The essence of it seems to be that there will be a greater emphasis on EE branded converged bundles, while BT will be more of a b2b facing operation aside from standalone consumer broadband and landline, which will stay BT branded.

“We are evolving from today’s approach in the consumer market where BT and EE both take centre stage, to one where a flagship brand will lead our approach to future innovation, convergence, and services beyond connectivity,” said Marc Allera, CEO, BT Consumer in a post.  “Having both BT and EE in an already crowded consumer market means we must have two of everything, and that makes life harder for our customers and our people – two accounts, two apps, two product roadmaps, and multiple systems. You get the picture.  We need to simplify things, for everyone.

Aside from broadband the other big consumer facing bit of BT is BT Sport – and it sounds like there are plans afoot for that, which could mean some sort of spin off or rebranding: “The BT brand will still play an important but more focused role for Consumer customers on standalone broadband and landline services. BT Sport will continue to broadcast the best in sport, as it prepares for its own new journey, in a joint venture with Warner Bros. Discovery,” continues the post.

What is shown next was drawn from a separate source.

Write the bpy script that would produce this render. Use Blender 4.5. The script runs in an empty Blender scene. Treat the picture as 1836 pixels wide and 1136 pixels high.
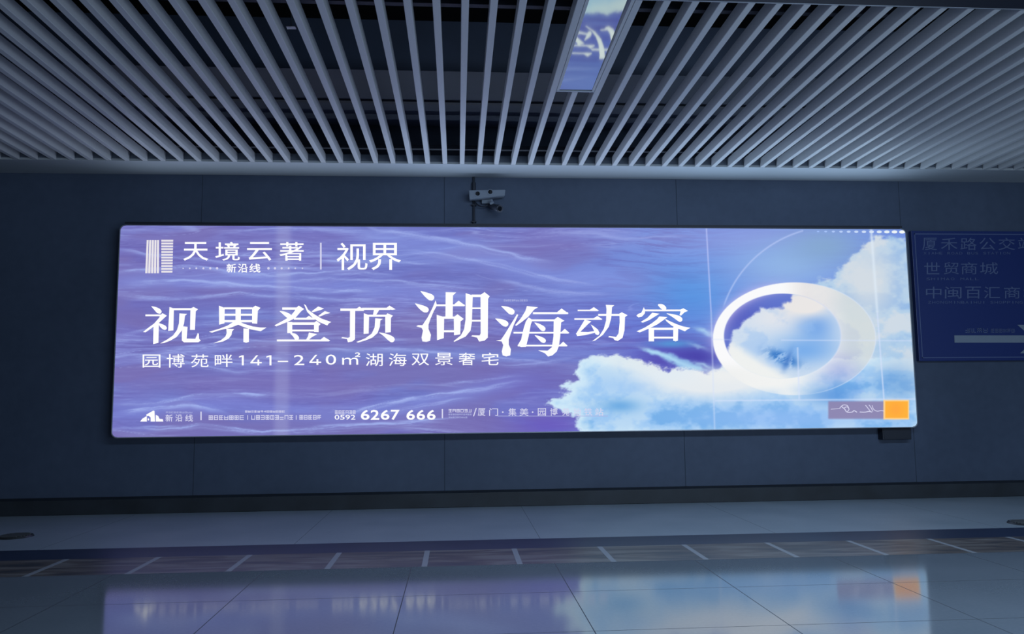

Kester Mann, Director of Consumer and Connectivity at CCS Insights told us: “Running two major consumer brands was never something BT could continue indefinitely. It means additional cost and complexity both internally and for customers, not something that aligns with strategic efforts to streamline the company, improve simplicity, and achieve challenging cost-saving targets.

“BT’s branding choices are the right ones, but it won’t have taken this decision lightly. It won’t be universally welcomed either, for example by many older customers who have an enduring affinity for the BT brand, or internally among some long-serving BT employees. So, the subtle repositioning of the two brands – clearly already underway – feels like the right approach.”

The BT brand doesn’t have a huge space in the mobile market anyway, and this feels more of a strategic repositioning than a full rebrand. But taking some measure to draw a line between the two brands to prevent them directly competing in the consumer space certainly makes sense.